I have been quite a slacker today, going to lunch with my gambling aunt, and planning a casino trip for Saturday. The whole Christmas vacation has flown by in a whirlwind of doctor's appointments, and I have nothing to show for it but a bruise on my neck.

I found my fruitcake online, Claxton Fruitcakes, which is exactly the kind I was looking for. Eat your hearts out, you fruitcakeless unfortunates! You don't know what you're missing.

I would say 'Enough about me!', but we all know that there is never enough about Mrs. Hillbilly Mom here at the Mansion.

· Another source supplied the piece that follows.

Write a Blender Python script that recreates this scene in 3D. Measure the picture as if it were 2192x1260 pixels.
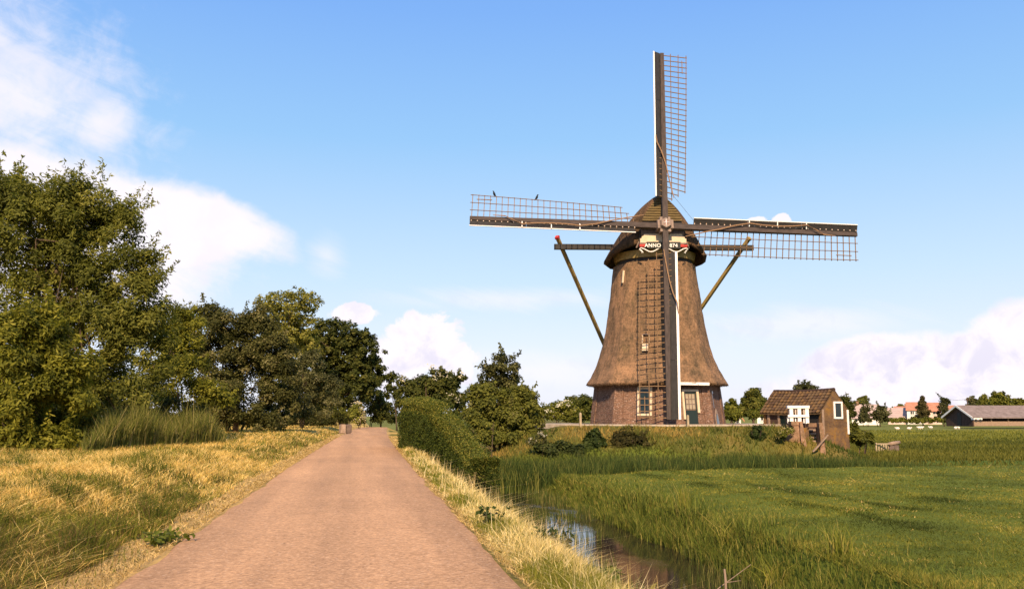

I will finish this post with a fourth paragraph starting with 'I' just to prove my point above. Now I must go check the weather for Saturday. We can't have any snow to slow down the Old People Casino Bus.


Kathy's Klothesline said...

Exciting day! We have spent the evening fighting busted water lines. Always a fun time here at the kampground! Hope you have a very happy New Year!!

Hillbilly Mom said...

I'm assuming the water line issue if because of the freezing weather. But you know what happens when we assume!

Happy New Year! I'm hoping you have a good kamping season just around the bend.

Stewed Hamm said...

I hope your New Year is OH SO HAPPY, Mrs. Hillbilly Mom. And you're more than welcome to all the fruitcake you can manage. All the better to keep it away from us normal folks.

My father, Canned Hamm, swears by what he calls the Corsicana Fruitcake, made by the Collin Street Bakery in Corsicana, Texas. It's apparently more of a cake with fruit and nuts on top, than the "cake with all sorts of junk baked in it" style that the Claxton folks make. Both are equally gross, if'n you ask me. I just stick with jelly donuts, myself.

Hope you don't get too much of the Global Warming that's going around lately. Some people are getting up to 10 inches, I hear.

Hillbilly Mom said...

Thank you for the fruitcake infomercial. I have heard of the Claxton variety, but to me, it is but a lesser babka. However, as all good Seinfeld fans know, you can't go wrong by sticking with the jelly donut. That way, the black & white cookie can't fight its way out of your stomach. And it's much more civilized than eating an eclair out of the trash can.

I hear that we are due to get our dose of global warming on Wednesday night into Thursday. For now, we only have temps in the teens, with no moisture.

Stewed Hamm said...

All I know is that you'd better keep your hands off of my marble rye, or I'll pop you one.

Hillbilly Mom said...

They're here! They're here! My box of THREE Claxton mini-fruitcakes arrived last night!

If I want your marble rye, I will snatch it and run away in my Himalayan Walking Shoes! Don't even try to trip me with that cane you used to get your job and executive bathroom at Play Now.